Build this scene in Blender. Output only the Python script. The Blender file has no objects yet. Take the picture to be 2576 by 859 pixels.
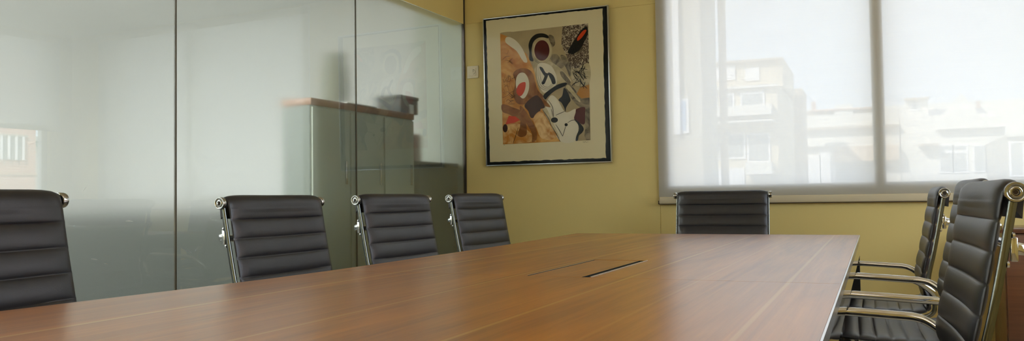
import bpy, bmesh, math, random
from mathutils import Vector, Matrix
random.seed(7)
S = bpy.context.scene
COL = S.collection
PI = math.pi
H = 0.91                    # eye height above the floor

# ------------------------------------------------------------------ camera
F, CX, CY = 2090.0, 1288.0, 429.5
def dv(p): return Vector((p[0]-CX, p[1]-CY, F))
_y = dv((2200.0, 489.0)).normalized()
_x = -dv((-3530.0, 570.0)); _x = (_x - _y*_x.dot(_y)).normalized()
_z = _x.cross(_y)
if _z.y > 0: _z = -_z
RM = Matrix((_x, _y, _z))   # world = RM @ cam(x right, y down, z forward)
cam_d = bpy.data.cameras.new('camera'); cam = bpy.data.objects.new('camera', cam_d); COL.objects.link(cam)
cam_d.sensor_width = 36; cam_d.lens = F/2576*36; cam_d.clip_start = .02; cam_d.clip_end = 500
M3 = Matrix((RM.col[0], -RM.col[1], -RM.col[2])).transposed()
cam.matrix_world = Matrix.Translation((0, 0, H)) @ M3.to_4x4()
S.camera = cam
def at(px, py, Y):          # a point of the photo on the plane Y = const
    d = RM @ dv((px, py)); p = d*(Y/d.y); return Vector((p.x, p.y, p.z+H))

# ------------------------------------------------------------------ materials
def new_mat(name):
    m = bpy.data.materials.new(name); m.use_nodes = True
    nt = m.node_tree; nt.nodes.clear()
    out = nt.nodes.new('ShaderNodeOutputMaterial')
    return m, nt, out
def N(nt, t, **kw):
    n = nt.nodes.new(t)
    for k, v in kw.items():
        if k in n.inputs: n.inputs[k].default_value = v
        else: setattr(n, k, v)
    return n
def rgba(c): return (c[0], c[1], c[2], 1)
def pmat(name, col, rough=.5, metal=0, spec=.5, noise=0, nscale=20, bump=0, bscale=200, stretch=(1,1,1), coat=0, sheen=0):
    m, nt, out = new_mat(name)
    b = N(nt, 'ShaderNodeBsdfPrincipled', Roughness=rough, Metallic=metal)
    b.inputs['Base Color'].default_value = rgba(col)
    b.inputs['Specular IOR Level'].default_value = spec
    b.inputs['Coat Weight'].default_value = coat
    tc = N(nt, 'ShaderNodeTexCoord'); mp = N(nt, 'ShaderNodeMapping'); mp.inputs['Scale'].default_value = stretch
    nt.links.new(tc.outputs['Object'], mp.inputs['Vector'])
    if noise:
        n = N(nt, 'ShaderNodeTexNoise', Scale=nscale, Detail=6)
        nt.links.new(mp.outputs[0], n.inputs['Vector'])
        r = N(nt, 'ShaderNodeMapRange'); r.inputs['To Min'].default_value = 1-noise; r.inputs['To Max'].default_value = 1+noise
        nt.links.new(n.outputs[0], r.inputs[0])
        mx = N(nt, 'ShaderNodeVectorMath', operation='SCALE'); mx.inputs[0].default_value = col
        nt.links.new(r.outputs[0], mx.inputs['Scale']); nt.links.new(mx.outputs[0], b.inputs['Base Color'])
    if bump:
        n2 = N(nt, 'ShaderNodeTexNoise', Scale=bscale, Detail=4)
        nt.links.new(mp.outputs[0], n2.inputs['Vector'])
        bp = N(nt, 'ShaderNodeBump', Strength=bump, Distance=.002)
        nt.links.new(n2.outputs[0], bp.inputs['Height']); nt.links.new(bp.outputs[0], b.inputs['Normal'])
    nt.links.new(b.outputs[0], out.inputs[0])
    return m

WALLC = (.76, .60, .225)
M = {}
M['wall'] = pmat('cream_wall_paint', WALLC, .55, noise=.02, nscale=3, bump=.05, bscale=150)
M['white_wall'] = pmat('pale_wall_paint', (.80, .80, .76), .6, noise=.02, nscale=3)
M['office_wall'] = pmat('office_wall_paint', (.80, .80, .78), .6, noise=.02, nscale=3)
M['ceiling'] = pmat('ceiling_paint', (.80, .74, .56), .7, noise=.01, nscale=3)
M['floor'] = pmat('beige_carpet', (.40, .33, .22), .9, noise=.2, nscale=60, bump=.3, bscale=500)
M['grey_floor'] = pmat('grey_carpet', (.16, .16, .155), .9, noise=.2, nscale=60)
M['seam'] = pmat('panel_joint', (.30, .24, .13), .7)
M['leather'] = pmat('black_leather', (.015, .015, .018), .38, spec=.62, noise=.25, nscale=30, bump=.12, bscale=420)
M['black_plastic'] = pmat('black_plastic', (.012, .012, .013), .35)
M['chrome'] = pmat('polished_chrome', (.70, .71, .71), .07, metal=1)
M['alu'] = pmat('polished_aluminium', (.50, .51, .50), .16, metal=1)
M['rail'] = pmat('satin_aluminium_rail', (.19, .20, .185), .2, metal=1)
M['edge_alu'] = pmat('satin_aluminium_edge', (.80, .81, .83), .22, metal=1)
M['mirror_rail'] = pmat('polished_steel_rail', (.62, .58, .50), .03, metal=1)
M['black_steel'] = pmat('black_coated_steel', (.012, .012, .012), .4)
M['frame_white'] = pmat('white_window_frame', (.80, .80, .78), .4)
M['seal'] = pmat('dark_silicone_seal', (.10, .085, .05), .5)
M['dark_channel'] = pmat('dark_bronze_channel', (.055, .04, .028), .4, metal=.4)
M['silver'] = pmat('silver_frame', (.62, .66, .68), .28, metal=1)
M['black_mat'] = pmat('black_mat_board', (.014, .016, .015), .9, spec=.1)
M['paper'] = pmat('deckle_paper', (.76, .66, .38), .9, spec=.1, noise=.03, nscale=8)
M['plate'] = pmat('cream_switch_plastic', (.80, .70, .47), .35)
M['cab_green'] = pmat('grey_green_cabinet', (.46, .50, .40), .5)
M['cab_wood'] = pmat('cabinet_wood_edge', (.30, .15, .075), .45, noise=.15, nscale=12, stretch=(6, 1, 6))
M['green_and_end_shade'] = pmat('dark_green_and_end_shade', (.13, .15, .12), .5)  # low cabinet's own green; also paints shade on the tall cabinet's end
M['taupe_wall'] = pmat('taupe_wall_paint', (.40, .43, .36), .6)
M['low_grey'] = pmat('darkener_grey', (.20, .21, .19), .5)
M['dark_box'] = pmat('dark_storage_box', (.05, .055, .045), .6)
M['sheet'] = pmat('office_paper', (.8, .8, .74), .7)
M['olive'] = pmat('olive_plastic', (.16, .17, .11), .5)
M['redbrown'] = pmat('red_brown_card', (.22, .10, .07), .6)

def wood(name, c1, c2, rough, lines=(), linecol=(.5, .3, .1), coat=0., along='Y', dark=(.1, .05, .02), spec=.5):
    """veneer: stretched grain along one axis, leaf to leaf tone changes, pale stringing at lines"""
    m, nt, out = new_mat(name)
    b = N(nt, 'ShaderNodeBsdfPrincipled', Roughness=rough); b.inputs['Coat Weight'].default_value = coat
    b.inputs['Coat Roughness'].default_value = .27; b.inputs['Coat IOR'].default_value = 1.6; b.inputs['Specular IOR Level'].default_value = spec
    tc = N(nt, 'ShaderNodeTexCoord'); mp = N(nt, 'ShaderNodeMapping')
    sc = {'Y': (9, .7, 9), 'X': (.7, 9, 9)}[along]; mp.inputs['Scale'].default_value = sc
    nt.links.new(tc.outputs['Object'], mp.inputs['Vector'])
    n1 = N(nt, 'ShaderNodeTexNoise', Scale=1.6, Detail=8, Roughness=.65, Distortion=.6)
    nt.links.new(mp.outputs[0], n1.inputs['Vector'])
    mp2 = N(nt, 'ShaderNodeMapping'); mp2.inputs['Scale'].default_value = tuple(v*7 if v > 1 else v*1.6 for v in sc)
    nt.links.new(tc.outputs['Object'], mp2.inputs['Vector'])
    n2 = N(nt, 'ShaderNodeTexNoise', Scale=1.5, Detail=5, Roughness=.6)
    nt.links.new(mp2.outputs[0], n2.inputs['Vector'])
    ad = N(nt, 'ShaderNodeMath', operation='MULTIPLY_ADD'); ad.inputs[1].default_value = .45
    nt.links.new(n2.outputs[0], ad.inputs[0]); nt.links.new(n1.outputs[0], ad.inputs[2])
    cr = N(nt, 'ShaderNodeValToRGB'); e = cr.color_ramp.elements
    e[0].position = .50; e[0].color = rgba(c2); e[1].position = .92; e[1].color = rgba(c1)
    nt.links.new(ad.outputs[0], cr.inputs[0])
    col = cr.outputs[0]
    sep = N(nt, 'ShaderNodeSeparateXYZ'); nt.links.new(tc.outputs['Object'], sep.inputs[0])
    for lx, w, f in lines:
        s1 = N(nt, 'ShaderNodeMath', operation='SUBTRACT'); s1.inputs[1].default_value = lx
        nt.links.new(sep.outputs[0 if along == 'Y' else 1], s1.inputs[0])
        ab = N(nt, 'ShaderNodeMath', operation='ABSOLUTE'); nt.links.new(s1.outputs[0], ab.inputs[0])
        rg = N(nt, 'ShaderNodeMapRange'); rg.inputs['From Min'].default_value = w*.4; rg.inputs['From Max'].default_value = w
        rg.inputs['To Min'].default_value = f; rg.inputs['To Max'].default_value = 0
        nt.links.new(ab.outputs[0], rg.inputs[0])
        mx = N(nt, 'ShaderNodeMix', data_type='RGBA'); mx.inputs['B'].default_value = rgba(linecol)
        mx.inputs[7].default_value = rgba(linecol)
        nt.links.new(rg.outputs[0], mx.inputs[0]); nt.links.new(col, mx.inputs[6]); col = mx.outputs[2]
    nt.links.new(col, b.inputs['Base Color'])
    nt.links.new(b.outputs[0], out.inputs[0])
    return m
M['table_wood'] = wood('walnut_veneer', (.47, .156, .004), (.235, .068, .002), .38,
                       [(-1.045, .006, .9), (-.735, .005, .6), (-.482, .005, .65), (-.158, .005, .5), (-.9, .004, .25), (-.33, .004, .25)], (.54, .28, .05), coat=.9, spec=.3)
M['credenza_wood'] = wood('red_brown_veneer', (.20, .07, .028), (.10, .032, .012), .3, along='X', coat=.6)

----

• **What is required**
Reproduce the data above word for word from its first line through the line that holds "d = RM @ dv((px, py));", both ends included; skip pictures.

• **Final answer**
Build this scene in Blender. Output only the Python script. The Blender file has no objects yet. Take the picture to be 2576 by 859 pixels.
import bpy, bmesh, math, random
from mathutils import Vector, Matrix
random.seed(7)
S = bpy.context.scene
COL = S.collection
PI = math.pi
H = 0.91                    # eye height above the floor

# ------------------------------------------------------------------ camera
F, CX, CY = 2090.0, 1288.0, 429.5
def dv(p): return Vector((p[0]-CX, p[1]-CY, F))
_y = dv((2200.0, 489.0)).normalized()
_x = -dv((-3530.0, 570.0)); _x = (_x - _y*_x.dot(_y)).normalized()
_z = _x.cross(_y)
if _z.y > 0: _z = -_z
RM = Matrix((_x, _y, _z))   # world = RM @ cam(x right, y down, z forward)
cam_d = bpy.data.cameras.new('camera'); cam = bpy.data.objects.new('camera', cam_d); COL.objects.link(cam)
cam_d.sensor_width = 36; cam_d.lens = F/2576*36; cam_d.clip_start = .02; cam_d.clip_end = 500
M3 = Matrix((RM.col[0], -RM.col[1], -RM.col[2])).transposed()
cam.matrix_world = Matrix.Translation((0, 0, H)) @ M3.to_4x4()
S.camera = cam
def at(px, py, Y):          # a point of the photo on the plane Y = const
    d = RM @ dv((px, py)); p = d*(Y/d.y); return Vector((p.x, p.y, p.z+H))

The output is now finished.